▶ _TASK TO COMPLETE_
Determine the number of lines in the data that include the word "pixels", and write only that number.

▶ _EXERCISE MATERIAL_
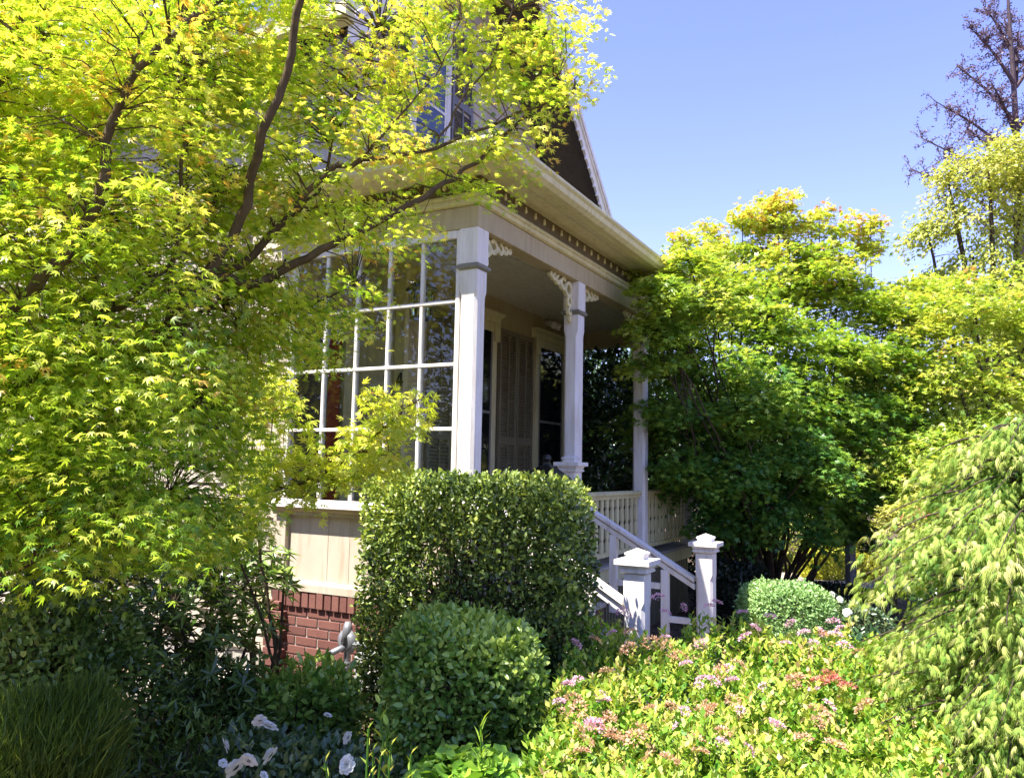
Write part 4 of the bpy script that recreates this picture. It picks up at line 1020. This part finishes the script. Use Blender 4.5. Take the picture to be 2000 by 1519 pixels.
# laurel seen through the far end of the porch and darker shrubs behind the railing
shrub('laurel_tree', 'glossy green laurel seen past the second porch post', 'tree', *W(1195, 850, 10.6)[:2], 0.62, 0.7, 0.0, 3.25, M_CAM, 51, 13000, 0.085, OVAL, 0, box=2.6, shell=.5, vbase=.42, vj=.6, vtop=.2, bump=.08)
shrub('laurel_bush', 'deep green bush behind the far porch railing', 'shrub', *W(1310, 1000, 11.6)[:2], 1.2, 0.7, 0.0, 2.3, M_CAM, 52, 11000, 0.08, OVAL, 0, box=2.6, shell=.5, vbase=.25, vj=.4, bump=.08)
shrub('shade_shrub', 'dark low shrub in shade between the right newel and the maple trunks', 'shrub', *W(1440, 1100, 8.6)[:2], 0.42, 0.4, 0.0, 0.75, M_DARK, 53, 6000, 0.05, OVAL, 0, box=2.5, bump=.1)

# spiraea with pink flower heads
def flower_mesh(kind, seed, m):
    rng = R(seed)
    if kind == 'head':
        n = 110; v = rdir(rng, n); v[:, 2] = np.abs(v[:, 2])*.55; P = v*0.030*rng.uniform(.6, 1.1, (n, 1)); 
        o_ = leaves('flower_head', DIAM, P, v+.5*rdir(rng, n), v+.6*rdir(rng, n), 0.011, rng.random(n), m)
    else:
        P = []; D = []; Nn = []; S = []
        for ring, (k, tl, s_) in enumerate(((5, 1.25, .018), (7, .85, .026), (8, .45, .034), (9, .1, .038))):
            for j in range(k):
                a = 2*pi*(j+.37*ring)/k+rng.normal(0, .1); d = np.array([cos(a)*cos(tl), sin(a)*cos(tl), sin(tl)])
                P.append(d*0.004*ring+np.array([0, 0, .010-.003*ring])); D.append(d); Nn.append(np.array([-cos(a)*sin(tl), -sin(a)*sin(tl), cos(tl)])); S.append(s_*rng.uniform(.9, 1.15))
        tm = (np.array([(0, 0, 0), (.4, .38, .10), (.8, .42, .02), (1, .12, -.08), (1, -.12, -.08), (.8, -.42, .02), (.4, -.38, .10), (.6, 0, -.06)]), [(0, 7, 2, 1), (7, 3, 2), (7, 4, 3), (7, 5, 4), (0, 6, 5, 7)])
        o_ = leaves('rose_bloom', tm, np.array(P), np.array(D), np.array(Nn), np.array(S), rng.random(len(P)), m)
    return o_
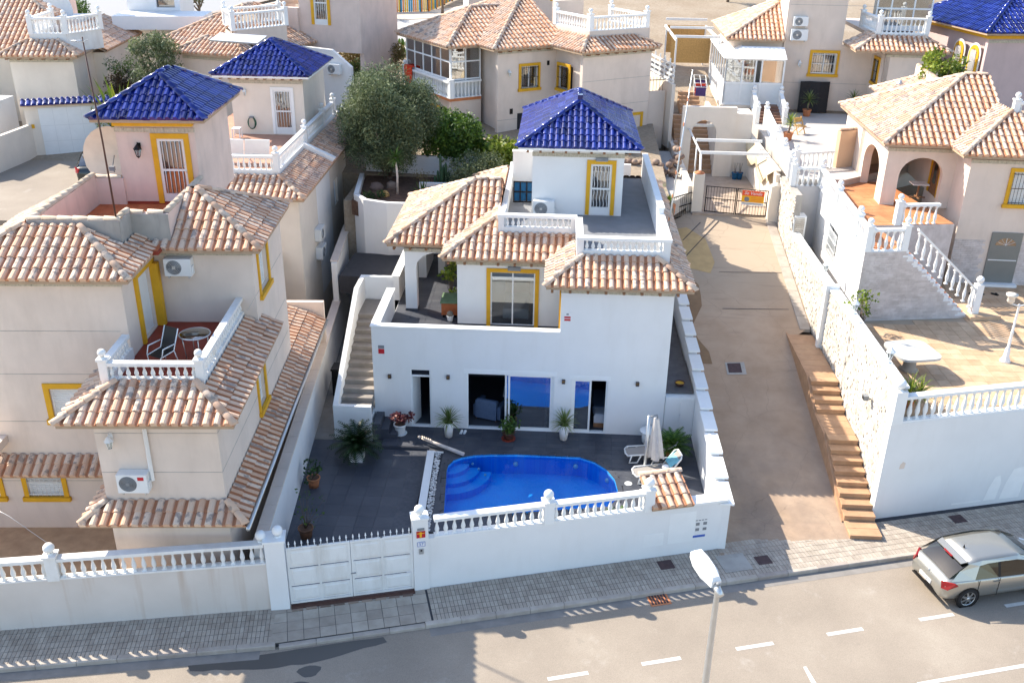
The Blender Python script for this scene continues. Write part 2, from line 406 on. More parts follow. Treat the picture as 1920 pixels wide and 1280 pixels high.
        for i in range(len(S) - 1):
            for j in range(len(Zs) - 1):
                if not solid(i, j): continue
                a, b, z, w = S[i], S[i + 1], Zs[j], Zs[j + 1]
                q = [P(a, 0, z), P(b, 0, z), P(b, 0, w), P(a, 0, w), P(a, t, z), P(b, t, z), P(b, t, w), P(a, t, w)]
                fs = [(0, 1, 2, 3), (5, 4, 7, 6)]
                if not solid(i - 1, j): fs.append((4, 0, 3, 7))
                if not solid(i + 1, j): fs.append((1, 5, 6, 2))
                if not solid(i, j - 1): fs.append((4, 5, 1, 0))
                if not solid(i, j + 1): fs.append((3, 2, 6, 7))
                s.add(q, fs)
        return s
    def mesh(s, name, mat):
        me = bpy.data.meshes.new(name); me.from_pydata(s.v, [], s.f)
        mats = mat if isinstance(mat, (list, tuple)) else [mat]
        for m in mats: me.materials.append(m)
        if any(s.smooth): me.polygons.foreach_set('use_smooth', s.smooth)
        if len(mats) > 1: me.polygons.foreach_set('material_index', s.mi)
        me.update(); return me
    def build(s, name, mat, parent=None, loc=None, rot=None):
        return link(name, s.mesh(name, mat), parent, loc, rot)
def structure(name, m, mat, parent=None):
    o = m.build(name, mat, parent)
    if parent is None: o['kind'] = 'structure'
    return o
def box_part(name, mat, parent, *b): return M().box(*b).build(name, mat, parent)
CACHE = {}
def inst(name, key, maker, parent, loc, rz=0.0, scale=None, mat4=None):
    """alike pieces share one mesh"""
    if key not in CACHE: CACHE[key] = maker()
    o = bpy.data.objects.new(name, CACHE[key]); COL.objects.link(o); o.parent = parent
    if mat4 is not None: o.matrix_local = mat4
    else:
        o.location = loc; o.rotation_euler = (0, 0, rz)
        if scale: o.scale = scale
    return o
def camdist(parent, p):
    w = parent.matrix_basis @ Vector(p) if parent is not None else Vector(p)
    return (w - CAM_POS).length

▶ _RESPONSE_
2